Bunnatine “Bunny” Greenhouse’s long fight with Uncle Sam is over.
Greenhouse, a federal whistleblower who was demoted after exposing problems with a U.S. government contractor in Iraq, has won an almost $1 million settlement.
The U.S. District Court in Washington on Monday approved awarding Greenhouse $970,000 in full restitution of lost wages, compensatory damages and attorney fees, said her attorney, Michael D. Kohn.
Beyond the particulars of her situation, Greenhouse said her case makes it “loud and clear that federal employees need better laws” to protect them if they engage in whistleblowing.
The Greenhouse settlement with the Army Corps of Engineers closes a high profile case that involved a Halliburton subsidiary, Kellogg Brown and Root. The Pentagon did not respond to a request for comment.
Greenhouse, who was the civilian procurement executive for the agency, objected to KBR using its own cost projections for a multi-year no-bid, no competition contract.
She initially objected within the Corps and later spoke to Congress about the contract. After she complained to Congress, she said she was kicked out of the Senior Executive Service (SES) and stripped of her top secret clearance.
Greenhouse, a strong advocate for greater protections to aid federal whistleblowers, said her case demonstrates the need for legislation that would provide that.
“I hope that the plight I suffered prompts the administration and Congress to move dedicated civil servants from second-class citizenry and to finally give federal employees the legal rights that they need to protect the legal trust,” Greenhouse said in a statement.
Legislation that would enhance whistleblowing protections has been considered by Congress for years without ever gaining final approval.
Kohn, president of the National Whistleblowers Center, called Greenhouse “an American hero.”
“She had the courage to stand alone and challenge powerful special interests,” he said in the statement released by his office. “She exposed a corrupt contracting environment where casual and clubby contracting practices were the norm. Her courage led to sweeping legal reforms that will forever halt the gross abuse she had the courage to expose.”
During an interview with the Federal Diary, Greenhouse said her working conditions had deteriorated to the point that someone rigged a trip cord in her office last year, causing her to fall and have a “very painful, very sore” injury to her knee.
With the settlement, Greenhouse said she was happy to get on with her life but also sad that she did not complete her federal career as she had planned. After 29 years with the federal government, she retired Friday, a few years earlier than she originally thought she would and without her SES status and top secret clearance.
“No settlement is going to make me whole,” she said.
Workers’ comp proposals
Benefit programs for federal employees are under a microscope. Workers’ compensation for injured employees is one that may get the scalpel.
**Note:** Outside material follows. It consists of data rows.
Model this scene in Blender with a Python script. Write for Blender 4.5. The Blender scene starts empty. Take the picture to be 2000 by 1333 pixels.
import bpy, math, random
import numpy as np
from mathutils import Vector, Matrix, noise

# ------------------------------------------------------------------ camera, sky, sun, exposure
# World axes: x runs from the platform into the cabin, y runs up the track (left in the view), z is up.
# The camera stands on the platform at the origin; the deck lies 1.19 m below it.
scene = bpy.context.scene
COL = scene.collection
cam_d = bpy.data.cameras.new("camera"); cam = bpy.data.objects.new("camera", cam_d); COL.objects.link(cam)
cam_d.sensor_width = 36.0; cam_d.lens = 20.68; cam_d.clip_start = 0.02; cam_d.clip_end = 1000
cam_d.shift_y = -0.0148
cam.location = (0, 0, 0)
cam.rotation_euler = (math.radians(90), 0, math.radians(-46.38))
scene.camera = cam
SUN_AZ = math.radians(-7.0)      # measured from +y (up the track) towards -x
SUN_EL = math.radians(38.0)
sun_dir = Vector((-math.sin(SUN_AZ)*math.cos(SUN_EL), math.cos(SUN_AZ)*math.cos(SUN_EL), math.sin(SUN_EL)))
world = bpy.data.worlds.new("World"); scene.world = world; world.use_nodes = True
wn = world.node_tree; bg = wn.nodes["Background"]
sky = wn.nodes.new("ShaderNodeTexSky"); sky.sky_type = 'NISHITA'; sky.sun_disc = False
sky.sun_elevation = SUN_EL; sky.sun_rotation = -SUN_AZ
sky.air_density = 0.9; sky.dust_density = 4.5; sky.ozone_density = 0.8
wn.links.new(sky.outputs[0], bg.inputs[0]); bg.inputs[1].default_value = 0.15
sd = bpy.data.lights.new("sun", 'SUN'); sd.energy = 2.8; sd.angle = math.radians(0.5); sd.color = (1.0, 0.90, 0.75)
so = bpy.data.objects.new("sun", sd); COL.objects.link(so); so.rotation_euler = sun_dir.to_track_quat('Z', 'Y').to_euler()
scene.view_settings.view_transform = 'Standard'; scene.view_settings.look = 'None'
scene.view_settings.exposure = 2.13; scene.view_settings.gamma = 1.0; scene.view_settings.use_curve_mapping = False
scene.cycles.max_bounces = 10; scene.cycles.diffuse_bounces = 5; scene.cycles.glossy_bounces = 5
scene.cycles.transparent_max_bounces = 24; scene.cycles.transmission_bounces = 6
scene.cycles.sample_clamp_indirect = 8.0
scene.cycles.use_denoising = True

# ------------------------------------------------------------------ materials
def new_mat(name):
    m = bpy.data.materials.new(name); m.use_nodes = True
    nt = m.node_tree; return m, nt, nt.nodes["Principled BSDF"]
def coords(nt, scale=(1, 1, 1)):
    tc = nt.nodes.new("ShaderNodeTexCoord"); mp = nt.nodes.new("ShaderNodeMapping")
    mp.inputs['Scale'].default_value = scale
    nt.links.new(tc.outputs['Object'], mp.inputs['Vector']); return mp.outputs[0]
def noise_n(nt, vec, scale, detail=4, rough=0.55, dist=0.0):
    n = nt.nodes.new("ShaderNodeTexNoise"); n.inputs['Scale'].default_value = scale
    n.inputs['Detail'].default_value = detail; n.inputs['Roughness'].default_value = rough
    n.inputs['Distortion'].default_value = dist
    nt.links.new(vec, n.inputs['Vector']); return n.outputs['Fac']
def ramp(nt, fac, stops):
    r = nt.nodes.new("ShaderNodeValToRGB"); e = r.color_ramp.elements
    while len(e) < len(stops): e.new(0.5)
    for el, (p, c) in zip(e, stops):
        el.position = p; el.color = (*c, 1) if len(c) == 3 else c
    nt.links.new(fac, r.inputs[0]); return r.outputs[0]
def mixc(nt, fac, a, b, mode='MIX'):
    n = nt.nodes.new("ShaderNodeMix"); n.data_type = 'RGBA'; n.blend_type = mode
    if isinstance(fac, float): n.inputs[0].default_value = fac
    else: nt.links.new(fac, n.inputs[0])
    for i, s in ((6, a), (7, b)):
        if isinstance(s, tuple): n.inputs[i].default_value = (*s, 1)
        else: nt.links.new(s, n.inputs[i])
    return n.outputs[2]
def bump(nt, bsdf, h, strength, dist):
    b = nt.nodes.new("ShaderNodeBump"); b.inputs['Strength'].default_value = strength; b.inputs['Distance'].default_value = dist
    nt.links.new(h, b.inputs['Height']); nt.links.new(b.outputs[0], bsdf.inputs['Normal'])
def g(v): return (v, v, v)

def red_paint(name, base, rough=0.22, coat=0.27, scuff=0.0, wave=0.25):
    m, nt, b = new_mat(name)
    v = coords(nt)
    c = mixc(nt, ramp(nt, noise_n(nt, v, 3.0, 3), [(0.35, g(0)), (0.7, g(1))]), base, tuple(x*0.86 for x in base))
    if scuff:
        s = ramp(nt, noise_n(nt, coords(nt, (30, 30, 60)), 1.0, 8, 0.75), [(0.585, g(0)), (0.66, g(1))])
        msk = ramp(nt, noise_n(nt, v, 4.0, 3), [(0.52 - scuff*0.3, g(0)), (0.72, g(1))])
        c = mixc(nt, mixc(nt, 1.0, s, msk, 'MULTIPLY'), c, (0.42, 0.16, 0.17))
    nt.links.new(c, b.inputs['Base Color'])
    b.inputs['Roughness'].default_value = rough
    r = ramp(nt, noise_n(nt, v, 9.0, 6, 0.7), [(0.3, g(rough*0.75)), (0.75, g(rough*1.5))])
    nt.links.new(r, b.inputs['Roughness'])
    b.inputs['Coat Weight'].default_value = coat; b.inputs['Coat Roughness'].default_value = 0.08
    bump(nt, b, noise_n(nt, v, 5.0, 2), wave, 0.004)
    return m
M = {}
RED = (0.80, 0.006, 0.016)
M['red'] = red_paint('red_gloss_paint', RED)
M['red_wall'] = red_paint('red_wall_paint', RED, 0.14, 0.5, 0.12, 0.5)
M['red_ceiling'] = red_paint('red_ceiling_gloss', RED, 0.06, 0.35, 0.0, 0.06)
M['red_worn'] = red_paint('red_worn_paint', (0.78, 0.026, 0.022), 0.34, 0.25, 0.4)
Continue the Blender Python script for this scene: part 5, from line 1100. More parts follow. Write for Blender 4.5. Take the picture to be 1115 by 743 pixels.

At a Senate hearing Tuesday, the Obama administration offered proposals that its says would improve workers’ comp, but federal employee organizations beg to differ.
“This critical program has not been significantly updated in almost 40 years, and I think it deserves a closer look,” said Sen. Daniel K. Akaka (D-Hawaii), chairman of his chamber’s subcommittee on the federal workforce.
Christine M. Griffin, who will soon leave her position as deputy director of the Office of Personnel Management, told the panel that injured employees reaching retirement age can choose less expensive retirement benefits but that “there is little incentive to do so because the workers’ compensation benefits far exceed those benefits available under employees’ retirement plans.”
The administration wants to bring the benefits in line with each other.
Gary Steinberg is acting director of the Labor Department’s Office of Workers’ Compensation Programs, which administers the Federal Employees’ Compensation Act. He proposed establishing a 70 percent benefit level for all recipients. Currently, employees with dependents get 75 percent of their pay; those without dependents get 66.7 percent. The 75 percent level often exceeds the employee’s take-home pay before an injury, which Steinberg says is a big disincentive to returning to work.
Joseph A. Beaudoin, president of the National Active and Retired Federal Employees Association, said the Labor plan “short changes FECA recipients.” The plan, he added, fails to account for FECA disadvantages, including the inability of injured employees to increase their salaries through raises and promotions.
Ron Watson, representing the National Association of Letter Carriers, said the real problem “is that hundreds, even thousands, of injured workers who are able, willing and eager to return to work are not being allowed to do so.”
U.S. Postal Service policy, he said, prevents many injured workers from doing limited-duty jobs even though they are able to perform those tasks and want to do them.